2: The term “natural classicist” seems to inherently conjure a sense of antiquity (as a result of “classicist”) when in fact what Turner is describing is the future, not the past. However, I think he’s dead-on in envisioning a next phase that’s so thoroughly organic (when he talks about it being “bottom-up,” and “nonlinear” I can’t help thinking about Complexity theory’s descriptions of emergent processes, as well as Gaia theory, memetics and my recent discovery of Howard Bloom’s Global Brain). I have suggested in the past that once postmodernism has stripped high institutional modernism of its dysfunctional biases, we might do well to begin rebuilding around a more enlightened pursuit of classical values. In the modernist/fundamentalist dialectic I describe in the aforementioned dissertation Turner’s natural classicism would be the next iteration of the Romanticist impulse in the cycle.

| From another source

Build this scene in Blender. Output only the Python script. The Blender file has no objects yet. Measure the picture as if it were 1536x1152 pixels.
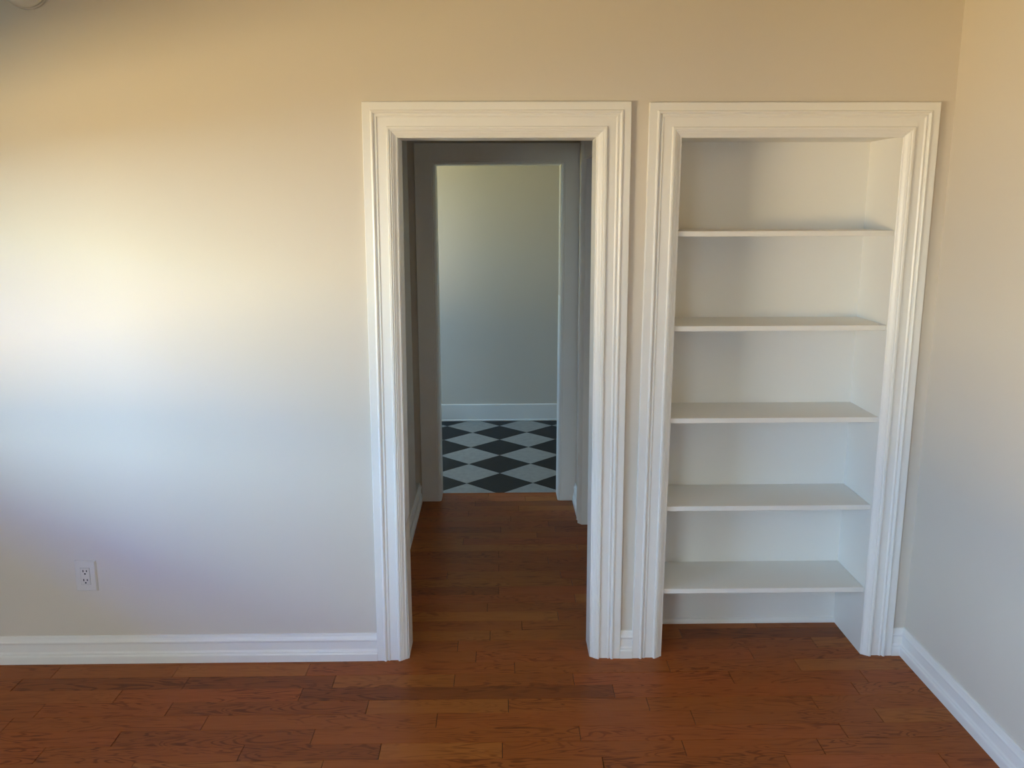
import bpy, bmesh, math, random
from mathutils import Vector, Matrix

# ------------------------------------------------------------------ camera
SC = bpy.context.scene
COL = SC.collection
CAM = (0.488, -3.1635, 1.7787)
PITCH, YAW, ROLL, FPX = -0.2013, 0.0148, -0.0027, 1286.3
cd = bpy.data.cameras.new('camera')
cd.sensor_fit = 'HORIZONTAL'; cd.sensor_width = 36.0
cd.lens = FPX / 1536.0 * 36.0
cd.clip_start = 0.05
cam = bpy.data.objects.new('camera', cd); COL.objects.link(cam)
_f = Vector((math.sin(YAW)*math.cos(PITCH), math.cos(YAW)*math.cos(PITCH), math.sin(PITCH)))
_r = Vector((math.cos(YAW), -math.sin(YAW), 0)); _u = _r.cross(_f)
_r2 = _r*math.cos(ROLL) + _u*math.sin(ROLL); _u2 = _u*math.cos(ROLL) - _r*math.sin(ROLL)
_m = Matrix((_r2, _u2, -_f)).transposed().to_4x4(); _m.translation = Vector(CAM)
cam.matrix_world = _m
SC.camera = cam

# ------------------------------------------------------------------ world, daylight, exposure
SC.view_settings.view_transform = 'Standard'
SC.view_settings.look = 'None'
SC.view_settings.gamma = 1.0
SC.view_settings.use_curve_mapping = False
SC.view_settings.exposure = 0.0
SC.cycles.max_bounces = 8
SC.cycles.caustics_reflective = False
SC.cycles.caustics_refractive = False

W = bpy.data.worlds.new('sky'); SC.world = W; W.use_nodes = True
W.node_tree.nodes['Background'].inputs[0].default_value = (0.55, 0.72, 1.0, 1)
W.node_tree.nodes['Background'].inputs[1].default_value = 0.05

def daylight(name, loc, target, sx, sy, energy, color, spread=180):
    d = bpy.data.lights.new(name, 'AREA'); d.shape = 'RECTANGLE'
    d.size = sx; d.size_y = sy; d.energy = energy; d.color = color; d.spread = math.radians(spread)
    o = bpy.data.objects.new(name, d); COL.objects.link(o)
    o.location = loc
    o.rotation_euler = (Vector(target) - Vector(loc)).to_track_quat('-Z', 'Y').to_euler()
    return o

# what the windows look out on, one daylight panel each: blue evening sky, pale sky near the horizon, sunlit street below; rear pair added as fill
# (window side, start, end, z0, z1, colour, radiance)
BANDS = [('left', -11.0, -5.6, 2.30, 3.10, (0.06, 0.23, 1.00), 80.0),
         ('left', -11.0, -5.6, 1.50, 2.40, (0.62, 0.90, 1.00), 125.0),
         ('left', -11.0, -5.6, 0.50, 1.22, (1.00, 0.72, 0.325), 143.0),
         ('left', -5.6, 0.0, 1.40, 3.20, (0.45, 0.68, 1.00), 30.0),
         ('left', -5.6, 0.0, 0.40, 1.30, (1.00, 0.74, 0.37), 72.0),
         ('rear', -5.5, 2.0, 1.42, 2.80, (0.70, 0.86, 1.00), 26.0),  # frontal fill added for the left side of the bookcase
         ('rear', -5.5, 2.0, -2.20, 0.00, (0.85, 1.00, 0.85), 26.0),  # greenish ambient fill added outside the rear window
         ('far', 1.2, 5.0, 1.90, 3.60, (0.31, 0.62, 1.00), 24.0),
         ('far', 1.2, 5.0, -0.80, 1.20, (1.00, 0.92, 0.38), 19.0)]
for k, (side, y0, y1, z0, z1, c, rad) in enumerate(BANDS):
    ww, yy, zz = y1-y0, (y0+y1)/2, (z0+z1)/2
    p, q = {'left': ((-5.6, yy, zz), (-4.6, yy, zz)), 'rear': ((yy, -8.0, zz), (yy, -7.0, zz)), 'far': ((-3.7, yy, zz), (-2.7, yy, zz))}[side]
    daylight('sky_panel' if z0 > 1.4 else 'daylight_fill_panel', p, q, ww, z1-z0, rad*ww*(z1-z0)*math.pi, c)  # second name also covers one left sky band and the rear fill

# ------------------------------------------------------------------ helpers
def mat(name):
    m = bpy.data.materials.new(name); m.use_nodes = True
    return m, m.node_tree.nodes, m.node_tree.links, m.node_tree.nodes['Principled BSDF']

def paint(name, col, rough, bump, scale, var=0.015, spec=0.5):
    m, N, L, b = mat(name)
    b.inputs['Roughness'].default_value = rough
    b.inputs['Specular IOR Level'].default_value = spec
    tc = N.new('ShaderNodeTexCoord')
    n1 = N.new('ShaderNodeTexNoise'); n1.inputs['Scale'].default_value = 3.0; n1.inputs['Detail'].default_value = 4
    L.new(tc.outputs['Object'], n1.inputs['Vector'])
    r = N.new('ShaderNodeValToRGB')
    r.color_ramp.elements[0].color = (*[c*(1-var) for c in col], 1)
    r.color_ramp.elements[1].color = (*[min(1, c*(1+var)) for c in col], 1)
    L.new(n1.outputs['Fac'], r.inputs['Fac']); L.new(r.outputs['Color'], b.inputs['Base Color'])
    n2 = N.new('ShaderNodeTexNoise'); n2.inputs['Scale'].default_value = scale; n2.inputs['Detail'].default_value = 3
    L.new(tc.outputs['Object'], n2.inputs['Vector'])
    bp = N.new('ShaderNodeBump'); bp.inputs['Strength'].default_value = bump; bp.inputs['Distance'].default_value = 0.002
    L.new(n2.outputs['Fac'], bp.inputs['Height']); L.new(bp.outputs['Normal'], b.inputs['Normal'])
    return m

def plain(name, col, rough=0.5, metal=0.0):
    m, N, L, b = mat(name)
    b.inputs['Base Color'].default_value = (*col, 1)
    b.inputs['Roughness'].default_value = rough; b.inputs['Metallic'].default_value = metal
    return m

def wood(name):
    m, N, L, b = mat(name)
    tc = N.new('ShaderNodeTexCoord'); oi = N.new('ShaderNodeObjectInfo')
    off = N.new('ShaderNodeVectorMath'); off.operation = 'MULTIPLY_ADD'
    cmb = N.new('ShaderNodeCombineXYZ')
    for k in range(3): L.new(oi.outputs['Random'], cmb.inputs[k])
    L.new(cmb.outputs[0], off.inputs[0]); off.inputs[1].default_value = (37.0, 61.0, 23.0)
    L.new(tc.outputs['Object'], off.inputs[2])
    def mapping(s):
        mp = N.new('ShaderNodeMapping'); mp.inputs['Scale'].default_value = s
        L.new(off.outputs[0], mp.inputs['Vector']); return mp
    # cathedral grain: distorted bands stretched along the board
    m1 = mapping((2.2, 15.0, 1.0))
    w = N.new('ShaderNodeTexNoise'); w.inputs['Scale'].default_value = 1.0; w.inputs['Detail'].default_value = 2.5
    w.inputs['Distortion'].default_value = 0.6
    L.new(m1.outputs[0], w.inputs['Vector'])
    mu = N.new('ShaderNodeMath'); mu.operation = 'MULTIPLY'; mu.inputs[1].default_value = 85.0
    L.new(w.outputs['Fac'], mu.inputs[0])
    sn = N.new('ShaderNodeMath'); sn.operation = 'SINE'; L.new(mu.outputs[0], sn.inputs[0])
    mr = N.new('ShaderNodeMapRange'); mr.inputs[1].default_value = 0.25; mr.inputs[2].default_value = 1.0
    L.new(sn.outputs[0], mr.inputs[0])
    # pores
    m2 = mapping((9.0, 260.0, 1.0))
    p = N.new('ShaderNodeTexNoise'); p.inputs['Scale'].default_value = 1.0; p.inputs['Detail'].default_value = 3
    L.new(m2.outputs[0], p.inputs['Vector'])
    pr = N.new('ShaderNodeMapRange'); pr.inputs[1].default_value = 0.45; pr.inputs[2].default_value = 0.75
    L.new(p.outputs['Fac'], pr.inputs[0])
    # slow blotches so that the grain comes and goes
    m3 = mapping((2.2, 7.0, 1.0))
    s = N.new('ShaderNodeTexNoise'); s.inputs['Scale'].default_value = 1.0; s.inputs['Detail'].default_value = 2
    L.new(m3.outputs[0], s.inputs['Vector'])
    sr = N.new('ShaderNodeMapRange'); sr.inputs[1].default_value = 0.36; sr.inputs[2].default_value = 0.60
    L.new(s.outputs['Fac'], sr.inputs[0])
    # board colour
    ramp = N.new('ShaderNodeValToRGB'); e = ramp.color_ramp.elements
    e[0].position = 0.0; e[0].color = (0.236, 0.067, 0.017, 1)
    e[1].position = 1.0; e[1].color = (0.404, 0.133, 0.028, 1)
    for pos, c in ((0.12, (0.299, 0.085, 0.019, 1)), (0.35, (0.346, 0.101, 0.022, 1)), (0.55, (0.330, 0.093, 0.020, 1)), (0.72, (0.373, 0.099, 0.024, 1)), (0.88, (0.351, 0.113, 0.024, 1))):
        x = e.new(pos); x.color = c
    L.new(oi.outputs['Random'], ramp.inputs['Fac'])
    def mix(a, f, dark, k):
        mm = N.new('ShaderNodeMath'); mm.operation = 'MULTIPLY'; mm.inputs[1].default_value = k
        L.new(f, mm.inputs[0])
        mx = N.new('ShaderNodeMix'); mx.data_type = 'RGBA'; mx.blend_type = 'MULTIPLY'
        L.new(mm.outputs[0], mx.inputs[0]); L.new(a, mx.inputs[6]); mx.inputs[7].default_value = dark
        return mx.outputs[2]
    gm = N.new('ShaderNodeMath'); gm.operation = 'MULTIPLY'
    L.new(mr.outputs[0], gm.inputs[0]); L.new(sr.outputs[0], gm.inputs[1])
    c = mix(ramp.outputs['Color'], gm.outputs[0], (0.42, 0.34, 0.30, 1), 0.78)
    c = mix(c, pr.outputs[0], (0.62, 0.55, 0.50, 1), 0.55)
    L.new(c, b.inputs['Base Color'])
    b.inputs['Roughness'].default_value = 0.36
    b.inputs['Specular IOR Level'].default_value = 0.16
    bp = N.new('ShaderNodeBump'); bp.inputs['Strength'].default_value = 0.12; bp.inputs['Distance'].default_value = 0.001
    L.new(p.outputs['Fac'], bp.inputs['Height']); L.new(bp.outputs['Normal'], b.inputs['Normal'])
    return m

def vinyl(name, col, var):
    m, N, L, b = mat(name)
    tc = N.new('ShaderNodeTexCoord')
    n = N.new('ShaderNodeTexNoise'); n.inputs['Scale'].default_value = 22; n.inputs['Detail'].default_value = 6
    L.new(tc.outputs['Object'], n.inputs['Vector'])
    r = N.new('ShaderNodeValToRGB')
    r.color_ramp.elements[0].position = 0.35; r.color_ramp.elements[1].position = 0.65
    r.color_ramp.elements[0].color = (*[c*(1-var) for c in col], 1)
    r.color_ramp.elements[1].color = (*[c*(1+var) for c in col], 1)
    L.new(n.outputs['Fac'], r.inputs['Fac']); L.new(r.outputs['Color'], b.inputs['Base Color'])
    b.inputs['Roughness'].default_value = 0.45
    b.inputs['Specular IOR Level'].default_value = 0.2
    return m

def clear_glass(name):
    m, N, L, b = mat(name)
    N.remove(b)
    t = N.new('ShaderNodeBsdfTransparent'); t.inputs[0].default_value = (0.97, 0.98, 0.97, 1)
    g = N.new('ShaderNodeBsdfGlossy'); g.inputs['Roughness'].default_value = 0.02
    mx = N.new('ShaderNodeMixShader'); mx.inputs[0].default_value = 0.05
    L.new(t.outputs[0], mx.inputs[1]); L.new(g.outputs[0], mx.inputs[2])
    L.new(mx.outputs[0], N['Material Output'].inputs['Surface'])
    return m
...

3: The term “reconstructive postmodernism,” though, does no service at all to the argument Turner makes, because its very wording inevitably bogs it down in the postmodern. And what he’s talking about is decidedly beyond pomo.
In essence, though, I agree with Professor Turner almost completely in my conception of the social dynamics of the past and coming eras.

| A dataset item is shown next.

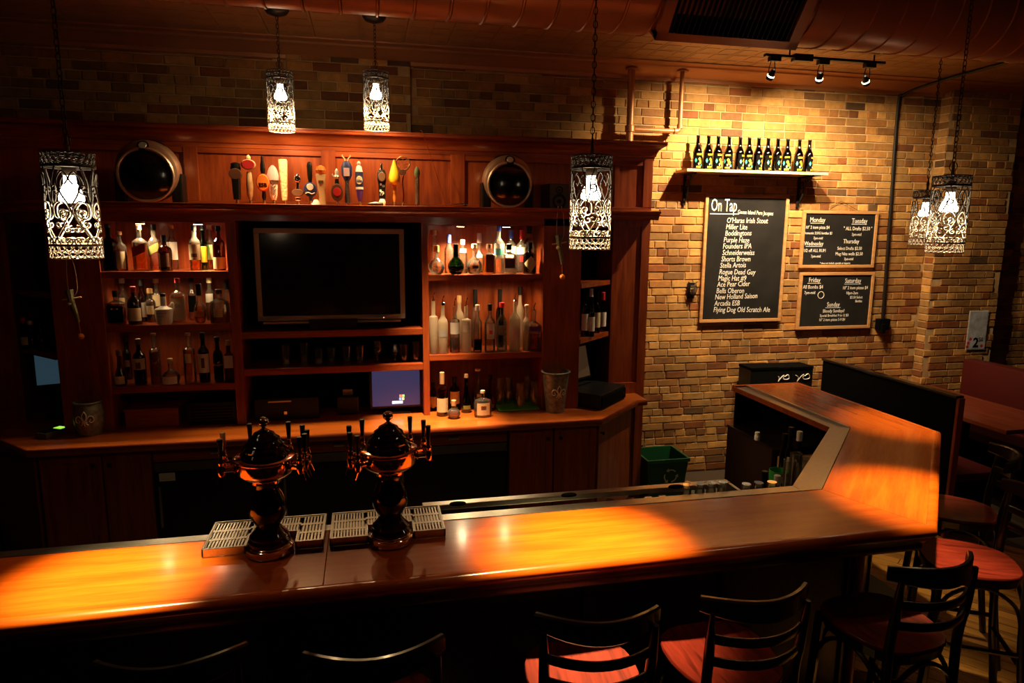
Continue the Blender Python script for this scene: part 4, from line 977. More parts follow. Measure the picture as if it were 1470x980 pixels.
for px, py0, ptp, rt, rbm, lab, bulge in ((797, 596, 533, .098, .066, 'tall galvanised bucket with fleur-de-lis by right pilaster', 0), (129, 629, 576, .086, .07, 'dim rounded galvanised bucket with fleur-de-lis by left pilaster', 1)):
    c = atz(px, py0-3, .911); Y = c.y+.06
    X = at(px, py0-20, Y).x; H = at(px, ptp, Y).z-.911
    t = thing('bucket', lab, 'bucket', (X, Y, .911), 0.05, 'fleur-de-lis buckets')
    if bulge: Rf = lambda z, H=H: .066+.022*math.sin(min(1, max(0, z/H))*PI*.9)
    else: Rf = lambda z, H=H, rt=rt, rbm=rbm: rbm+(rt-rbm)*z/H
    pr = [(Rf(i*H/10), i*H/10) for i in range(11)]; pr = [(pr[0][0]-.004, 0)]+pr
    pr += [(pr[-1][0]+.006, H-.004), (pr[-1][0]+.007, H+.002), (pr[-1][0]-.004, H+.004), (Rf(H)-.006, H-.01), (Rf(H*.2)-.006, H*.2), (.002, H*.2)]
    bm = bmesh.new(); lathe(bm, pr, 28, cap=False); link('body', bm, ZINC, t, True)
    bm = bmesh.new(); tube(bm, [((Rf(H)+.006)*math.cos(q), (Rf(H)+.006)*math.sin(q), H) for q in [2*PI*k/28 for k in range(28)]], .0045, 6, True); link('rim', bm, ZINC, t, True)
    fleur(t, Rf, H*.50, .052)

# ---- hanging ornaments on the pilasters
def ornament(px, py, lab, flip):
    p = at(px, py, 4.575)
    t = thing('hanging_ornament', lab, 'ornament', (p.x, 4.565, p.z))
    bm = bmesh.new(); tube(bm, bez([(-.012, 0, -.0), (-.02, -.004, -.10), (-.018, -.004, -.21), (0, -.006, -.245), (.03, -.004, -.20), (.028, -.004, -.08), (.012, 0, 0)], 6), .0022, 5); link('cord', bm, CREAM, t, True)
    bm = bmesh.new(); tube(bm, bez([(-.012, -.012, -.20), (-.004, -.016, -.27), (.012, -.014, -.34), (.022, -.012, -.40)], 5), .020, 8, taper=[1.1-.045*i for i in range(16)]); link('horn', bm, plain('horn_green', (.16, .17, .09), .5, var=.4, scale=60), t, True)
    bm = bmesh.new(); tube(bm, [(-.055, -.014, -.262), (0, -.02, -.255), (.05, -.014, -.245)], .005, 6); lathe(bm, [(.0, -.014), (.012, -.01), (.018, 0), (.012, .012), (0, .016)], 10, (-.01, -.018, -.285)); link('bow', bm, CREAM, t, True)
    bm = bmesh.new(); tube(bm, [(.022, -.012, -.40), (.026, -.008, -.47)], .0018, 5); lathe(bm, [(.0, -.02), (.014, -.014), (.02, 0), (.014, .014), (0, .02)], 12, (.026, -.010, -.49)); link('bead', bm, ORG, t, True)
    bm = bmesh.new(); tube(bm, [(0, .036, 0), (0, -.006, 0)], .003, 6); link('hook', bm, IRON, t)
ornament(803, 296, 'carved horn ornament on a cord with orange bead, right pilaster', 1)
ornament(100, 368, 'dim carved ornament hanging on a cord, left pilaster', 0)

# ================================================================ TAP HANDLES ON THE LEDGE
def H_(px, pt, Y=4.72):
    p = at(px, pt, Y); return p.x, p.z-ZLEDGE
YT = 4.72; GT = 'beer tap handles lined up on the hutch ledge'
def tap(px, pt, label):
    x, h = H_(px, pt, YT); t = thing('beer_tap', label, 'tap handle', (x, YT, ZLEDGE), 0, GT)
    bm = bmesh.new(); lathe(bm, [(.010, 0), (.010, .022), (.007, .024), (.007, .034)], 12); link('ferrule', bm, plain('brass', (.8, .55, .25), .25, 1.0), t, True)
    return t, h
def L(t, nm, prof, m, n=2.0, sy=1.0, seg=16, smooth=True, M=None):
    bm = bmesh.new(); lathe(bm, prof, seg, n=n, sy=sy, M=M); return link(nm, bm, m, t, smooth)
def disc(t, nm, zc, rx, rz_, m, y=-.016, th=.022, M2=None, lab=None):
    """oval medallion facing the room"""
    bm = bmesh.new(); Mz = Matrix.Translation((0, y+th/2, zc)) @ Matrix.Rotation(PI/2, 4, 'X')
    lathe(bm, [(1, 0), (1, th*.7), (.9, th)], 22, sx=1, M=Mz @ Matrix.Diagonal((rx, rz_, 1, 1))); o = link(nm, bm, m, t, True)
    if lab: o['label'] = lab
    return o
t, h = tap(337.5, 233, 'fat black tap handle with round dark medallion, first on ledge')
L(t, 'grip', [(.020, .03), (.024, .1), (.027, h*.66)], BLACK, n=5); disc(t, 'medallion', h*.72, .040, .036, BRWN); L(t, 'crest', [(.026, h*.8), (.034, h*.86), (.028, h*.93), (.03, h*.97), (.012, h)], BLACK, sy=.6)
t, h = tap(356, 222, 'turned wooden tap handle with red oval and white knob')
L(t, 'grip', [(.010, .03), (.019, .06), (.022, .12), (.016, .2), (.012, h*.66)], PINE); disc(t, 'medallion', h*.80, .040, .030, RED); disc(t, 'medallion_rim', h*.80, .045, .034, CREAM, -.012, .018); L(t, 'knob', [(.008, h*.88), (.016, h*.93), (.012, h*.97), (.004, h)], CREAM)
t, h = tap(376, 223, 'turned black tap handle with orange oval badge reading ESB')
L(t, 'grip', [(.008, .03), (.014, .05), (.010, .09), (.015, .11), (.008, .14), (.010, h*.6), (.016, h*.7), (.015, h*.82), (.008, h*.9), (.010, h*.95), (.003, h)], BLACK)
disc(t, 'medallion', h*.45, .040, .052, ORG, -.02); disc(t, 'medallion_rim', h*.45, .044, .056, RED, -.014, .018)
text('lettering', 'ESB', (-.026, -.0325, h*.36), .034, t, MATTEBLACK, .0003, off=.001)
t, h = tap(391, 237, 'white paddle tap handle with pink cap and leaf marks')
L(t, 'grip', [(.014, .03), (.024, .06), (.028, .12), (.030, h*.55)], PORCELAIN, n=4, sy=.5); L(t, 'dark_band', [(.031, h*.53), (.031, h*.62)], BRWN, n=4, sy=.52); L(t, 'head', [(.036, h*.62), (.038, h*.74), (.030, h*.86), (.022, h*.93), (.006, h)], PINK, n=4, sy=.5)
bm = bmesh.new()
for i in range(5):
    for s in (-1, 1): tube(bm, [(0, -.0165, .06+i*.024), (s*.016, -.0155, .078+i*.024)], .0025, 4)
link('leaf_marks', bm, BRWN, t)
t, h = tap(406, 229, 'tall tapering pale bone-coloured tap handle')
L(t, 'grip', [(.016, .03), (.018, .05), (.022, h*.5), (.028, h*.97), (.025, h)], plain('bone', (.78, .62, .34), .5, bump=.5, scale=60), n=5)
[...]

4: However, back to my original argument, which was that his WTC memorial design is an artifact of Modernism’s grand building impulse, and is more reflective of the Age of the Big Target than it is of one governed by principles of the distributed network.
At the end of the day, the symbolic character of the arch and memorial gardens in his WTC memorial design fails to address what I see as a basic reality: intended symbolism notwithstanding, a massively large duolith that explicitly recalls the WTC is physically very like what it replaced. When I suggest that the structure is symbolically x, I’m not saying that it was conceived with symbolic elements historically associated with x, but rather that it embodies symbolism in ways that transcend the fine touches envisioned by the architect.
Put another way, the WTC was a big target. Professor Turner’s proposed memorial would likewise be a big target, regardless of its intended symbolic elements. I hate to get all reductionist when he has done such a beautiful job crafting a thoughtful design, but at some level we have to see it through the eyes of the “sub-theoretical masses” (and the gods have mercy on my simple country populist soul for even uttering those words).
All this being said, I’m impressed enough with the scope of Turner’s conceptualization that I’d like to see his idea get a hearing with the folks making the decision on the WTC memorial.